Para explicar el riesgo cierra su mano izquierda en un puño, con un movimiento rápido golpea la palma de la derecha y hace que las manos estallen. "¿Qué pasa cuando un tomate cae desde siete o diez metros sobre la punta de un cuchillo?" Te haces trizas, eso pasa. La vida de alguien que se dedica profesionalmente a surfear sin competir es más cercana al de un escalador sin cuerdas. El riesgo no es quedar segundo o no romper un récord, el peligro de domar olas es perder la vida. El cuerpo se regenera, las heridas empequeñecen, la memoria suaviza el impacto. Lo que fue un profundo zarpazo ahora es un grupo de gruesos rasguños. Gubbins se volteó hacia su laptop para buscar la foto del día en que se hizo la cicatriz. Un episodio más en la biografía de alguien que ve en correr riesgos un deporte. Gubbins se ha abierto la cabeza desde la frente hasta la nuca, se ha quebrado la columna en tres lugares distintos y después de tantos cortes con las rocas, las plantas de sus pies parecen la tabla de picar de un carnicero.

Cuando encuentra la foto cuenta que fue tomada minutos después del accidente. En la imagen está sentado en un bote blanco con la cadera izquierda ensangrentada y la trusa que lleva parece haber sido masticada por una trituradora. Cuenta que quería regresar al mar pero que la herida era muy dolorosa. ¿Qué más da perder algo tan efímero como una ola? ¿No siempre hay otra detrás? En Stoked un documental sobre la felicidad de conquistar olas de diez metros, que protagoniza Gubbins, describe su peregrinaje por encontrar esa ola que le permita capturar la atención del mundo. Detrás de la imagen relajada del surf, correr las olas que persigue Gubbins lo vuelve un deporte extremo. Pero mientras la hazaña de un surfista profesional es ganar un campeonato de olas estudiadas, los freesurfer profesionales se ganan la vida domando olas salvajes, en lugares donde un botiquín es una rareza.
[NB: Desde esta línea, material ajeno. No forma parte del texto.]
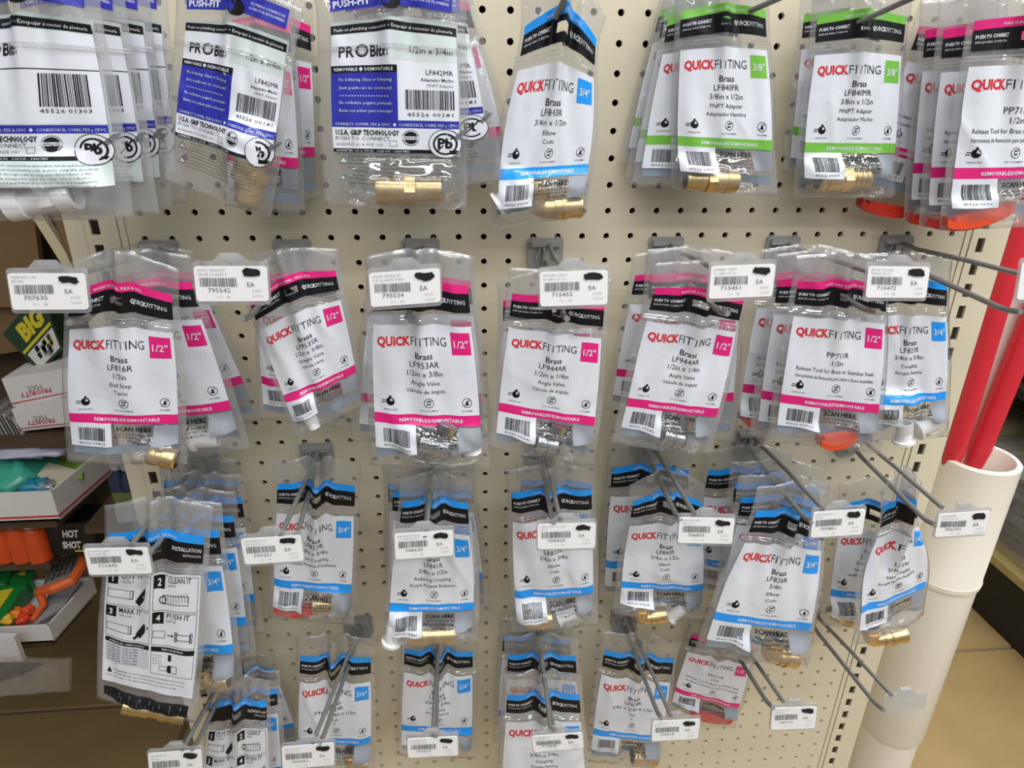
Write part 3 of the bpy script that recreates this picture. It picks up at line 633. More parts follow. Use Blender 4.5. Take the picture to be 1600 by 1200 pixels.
TAGS = [
 ([(11, 427), (133, 427), (141, 482), (20, 484)], '707635', ('FASB END 1 IN', 'BIT EN')),
 ([(302, 416), (417, 416), (422, 472), (308, 471)], '795542', ('LF9533 STRAIGHT', 'VALVE QUARTR T')),
 ([(576, 427), (687, 419), (690, 476), (580, 480)], '795534', ('LF953A ANGLE VA', 'LVE QUARTR TURN')),
 ([(843, 425), (950, 422), (951, 474), (844, 479)], '715452', ('LF944AR 1/2IN F', 'X 1/4IN OD CO')),
 ([(1111, 416), (1212, 412), (1209, 465), (1107, 467)], '715451', ('LF944AR 1/2IN F', 'X 1/4IN OD CO')),
 ([(1357, 416), (1453, 417), (1448, 467), (1352, 465)], '715472', ('BRTUE CLCN RE', 'TAMIN ULF 1/2')),
 ([(1597, 410), (1705, 412), (1700, 472), (1588, 468)], '715480', ('LF821 COUPLING', '3/4IN X 3/4IN')),
 ([(131, 857), (231, 855), (238, 894), (140, 898)], '715445', ('LE HVBTR S EEN', 'BL A 1/2IN RP')),
 ([(376, 842), (470, 836), (475, 876), (383, 882)], '795321', ('LF827 REPAIR CO', 'UPLING 3/4 X 3')),
 ([(616, 834), (708, 828), (710, 867), (618, 874)], '706620', ('LF841 REDUCING', 'COUPLING 3/4 X')),
 ([(840, 819), (931, 817), (930, 854), (840, 858)], '706825', ('LF825 ELBOW CON', '3/4 IN')),
 ([(1062, 808), (1148, 810), (1144, 850), (1059, 848)], '706876', ('LF843 ELBOW 3', '4IN X 1/2')),
 ([(1271, 800), (1353, 795), (1346, 835), (1266, 840)], '707801', ('LF826 ELBOW 3', '3/4 IN')),
 ([(1467, 803), (1548, 798), (1540, 837), (1460, 839)], '706751', ('LF827 REPAIR', 'COUPLING 3/4')),
 ([(231, 1177), (315, 1171), (320, 1212), (235, 1218)], '707635', ('FASB END 3 IN', 'BIT EN')),
 ([(440, 1167), (522, 1160), (525, 1196), (442, 1202)], '706961', ('LF824 3/4 IN X', '3/4 IN X 1/2')),
 ([(636, 1154), (715, 1150), (715, 1181), (638, 1184)], '707637', ('LF816 END 3/4', 'COUPLING 3/4')),
 ([(831, 1150), (910, 1144), (912, 1171), (834, 1175)], '715449', ('LF FEMALE 3/4', 'ADAPTER 1/2')),
 ([(1020, 1127), (1094, 1123), (1090, 1154), (1018, 1158)], '706918', ('LF TEE 3/4IN', '3/4IN X 1/2')),
 ([(1207, 1106), (1277, 1104), (1274, 1136), (1204, 1140)], '706213', ('RELEASE TOOL 1', 'STAINLESS')),
]
WHERE = ['over the front end stop bag at the left edge', 'over the tilted straight valve bag', 'over the chrome angle valve bag in the second row', 'centred in the second row right of the middle', 'over the leaning valve bag', 'over the orange release tool bag', 'cut', 'over the installation guide bag', 'left of the blue bag with the red tool', 'over the reducing coupling bag in the third row', 'over the blue elbow bag below the picture centre', 'right of the arched blue elbow bag', 'right of the big leaning blue bag', 'x', 'x', 'over the blue tee bag in the bottom row', 'over the blue coupling bag in the bottom row', 'over the cut off blue bag at the bottom edge', 'on the slanting hook beside the small pink bag', 'x']
for i, (q, num, lines) in enumerate(TAGS):
    lb = 'white price tag reading %s in a clear holder' % num
    where = WHERE[i]; lb = 'white price tag %s, printed %s' % (where, num)
    if i == 6: lb = 'white price tag cut off by the right edge in front of the red tubes'
    if i == 14: lb = 'white price tag half cut off at the bottom left corner'
    if i == 13: lb = 'white price tag in front of the white pipe at the right'
    if i == 19: lb = 'pale price tag on the empty hook in front of bare pegboard'
    price_tag(q, num, lb, lines, seed=i)
price_tag([(1385, 1090), (1448, 1086), (1446, 1108), (1383, 1111)], '', 'blank clear tag holder on the empty hook before the white pipe', ('', ''), blank=True)

# ---------------------------------------------------------------- the hanging bags, back to front on each hook
X = 'brass'
def QF(col, size, lines, code='1'): return qf_label(col, size, lines, code, seed=len(ARTS)+3)
PK, BL, GR = PINK, BLUE, GREEN
g1 = 'pink banded half inch fitting bags'; g2 = 'blue banded three quarter inch fitting bags'; g3 = 'green banded fitting bags'; g4 = 'blue and white push connector bags'; gi = 'installation guide bags'
lf816 = QF(PK, '1/2"', ['Brass', 'LF816R', '1/2in', 'End Stop', 'Tap\u00f3n'], '816'); lf953s = QF(PK, '1/2"', ['Brass', 'LF953SR', '1/2in x 3/8in', 'Straight Valve', 'V\u00e1lvula recta'], '361')
lf953a = QF(PK, '1/2"', ['Brass', 'LF953AR', '1/2in x 3/8in', 'Angle Valve', 'V\u00e1lvula de \u00e1ngulo'], '307'); lf944 = QF(PK, '1/2"', ['Brass', 'LF944AR', '1/2in x 1/4in', 'Angle Valve', 'V\u00e1lvula de \u00e1ngulo'], '242')
pp711 = QF(PK, '1/2"', ['', 'PP711R', '1/2in', 'Release Tool for Brass or Stainless Steel', 'Herramienta de Remoci\u00f3n para Lat\u00f3n o Acero Inoxidable'], '711')
lf821 = QF(BL, '3/4"', ['Brass', 'LF821R', '3/4in x 3/4in', 'Coupling', 'Acople Pasante'], '321'); lf827 = QF(BL, '3/4"', ['Brass', 'LF827R', '3/4in x 3/4in', 'Repair Coupling', 'Acople Pasante Deslizante'], '827')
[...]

Lo único fácil de su trabajo es enunciarlo. Domar una ola requiere de una logística de agencia de viaje, pasar unos diez meses fuera de casa todos los años y tener el talento para que todo el mundo quiera verte dentro una tubería de mar. Ahora con varios años apareciendo en las revistas más populares del mundo parece más fácil. Pero años atrás en un país que sólo era conocido por ser el lugar donde quedaba Machu Picchu requería más de un acto de fé que un cálculo de marketing. Cuando Billabong eligió Gubbins para llevar la marca a mares con bandera roja fue libre de perseguir las mareas del mundo. La tarde en la que recordó el origen de la cicatriz en Teahupo‘o, su departamento de San Isidro apenas si tenía un adorno en las paredes. Ha dejado de depender de los objetos para sentirse en casa. Es la vida de un peregrino de océanos que recorre las olas con las que millones de aficionados del surf decoran las paredes de sus cuartos.